What’s 20px used for?
20px (1.25rem) sits between body and heading — used for lead paragraphs, small section headings, large body text on landing pages, and pull quotes. It's a useful size when you want emphasis without dropping into heading hierarchy. Tailwind's text-xl lands at 20px.
How it works
To convert 20px to rem, divide by the root font size: 20 / 16 = 1.25. The rem unit is relative to the root element’s font size, which browsers default to 16px.
20px to rem at different root sizes
If you’ve overridden the html root font size, the rem equivalent of 20px shifts. Here’s 20px at common root sizes.

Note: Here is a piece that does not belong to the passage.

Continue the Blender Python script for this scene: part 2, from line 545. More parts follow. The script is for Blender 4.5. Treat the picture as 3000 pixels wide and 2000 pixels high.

| Root size | 20px in rem |
|---|---|
| 16px (default) | 1.25rem |
| 12px | 1.6667rem |
| 14px | 1.4286rem |
| 18px | 1.1111rem |
| 20px | 1rem |
| 24px | 0.8333rem |
20px in CSS
Use 20px for a lead paragraph or comfortable reading body.
.lead {
font-size: 20px; /* 1.25rem */
line-height: 1.6;
}FAQ
Is 20px the same as 1.25rem?
Yes, at the browser default root font size of 16px. If the root has been changed (some sites use html { font-size: 62.5% } or similar), the conversion changes — see the table above for 20px at other root sizes.
Will 20px scale with user font preferences?
No. Pixel values are absolute and ignore the user’s browser font-size preference. If you want 20px to scale when users enlarge their default font size, use 1.25rem instead — same visual size at the default root, but it grows or shrinks with the user’s setting.